Congress is gearing up for another battle over the Export-Import Bank nearly four months after the agency’s charter expired.
The House of Representatives is preparing to vote Monday on a bill that would revive the bank. As opponents of Ex-Im prepare a counteroffensive to keep it shuttered, the bank’s supporters had their say in a hearing on Capitol Hill Friday.
Rep. Ted Poe, R-Texas, said U.S. companies have suffered repercussions in the time the bank has been closed. Poe argued other countries use their own export credit agencies, putting the United States at a competitive disadvantage.
Poe, who led Friday’s hearing, pointed to General Electric’s decision last month to move 100 jobs from a facility outside Houston to Hungary and China so the company can access foreign export credit for its customers of gas turbines.
The hearing was notably stacked with Ex-Im supporters, positioning The Heritage Foundation’s Diane Katz as the lone voice of opposition. She argued that the subsidies given to foreign purchasers through Ex-Im do not “create or support” jobs, but instead “redistribute” them from unsubsidized firms to subsidized firms.
Katz, Heritage’s senior research fellow in regulatory policy, said attention should be diverted to the export growth spurred through private financing given that Ex-Im finances only 2 percent of U.S. exports, leaving 98 percent of American exports independent of those subsidies.
She disputed supporters of the bank who claim that its closure would cripple small businesses attempting to compete in the global market, noting that between 2007 and 2014, more than 51 percent of Ex-Im subsidies benefited just 10 corporations.
Further, she continued, Ex-Im has assisted less than one-half of a percent of all small businesses, “and even that number is overstated.”
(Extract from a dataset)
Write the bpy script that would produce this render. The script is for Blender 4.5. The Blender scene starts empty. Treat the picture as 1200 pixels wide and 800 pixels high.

“Some members think that the charter should be reauthorized because the charter is helpful to businesses in their district,” Katz said. “But ‘helpfulness’ does not justify government superseding a fully functioning export finance market, particularly when the subsidies produce more harm than benefit overall.”
Katz said the government should instead focus on tax and regulatory reforms harming businesses.
The other witnesses included Amegy Bank National Association Executive Vice President T.J. Raguso, Air Tractor Inc. financial analyst Tyler Schroeder, and Lexington Institute COO Loren Thompson.
Veronique de Rugy, a senior research fellow at the Mercatus Center at George Mason University, said the hearing’s near one-sided evaluation of Ex-Im was “outrageous.”
“It’s stunning after the two years of debate that we’ve had, after so many Republicans who have come to realize that Ex-Im is really one of the poster childs of cronyism, that there was a hearing like this where so few members were against Ex-Im,” de Rugy told The Daily Signal.
Monday’s vote on Ex-Im’s reauthorization is the result of a rarely used discharge petition, which 42 Republicans and 172 Democrats signed on Oct. 9 to force a floor vote.
“What’s amazing to me is Republicans and Democrats working together for cronyism and these Republicans who are pro Ex-Im being fully comfortable to be open on the issue,” de Rugy said. “This is a reason there is so little trust among the public with Republicans because their commitment to cronyism and large corporations is just unwavering.”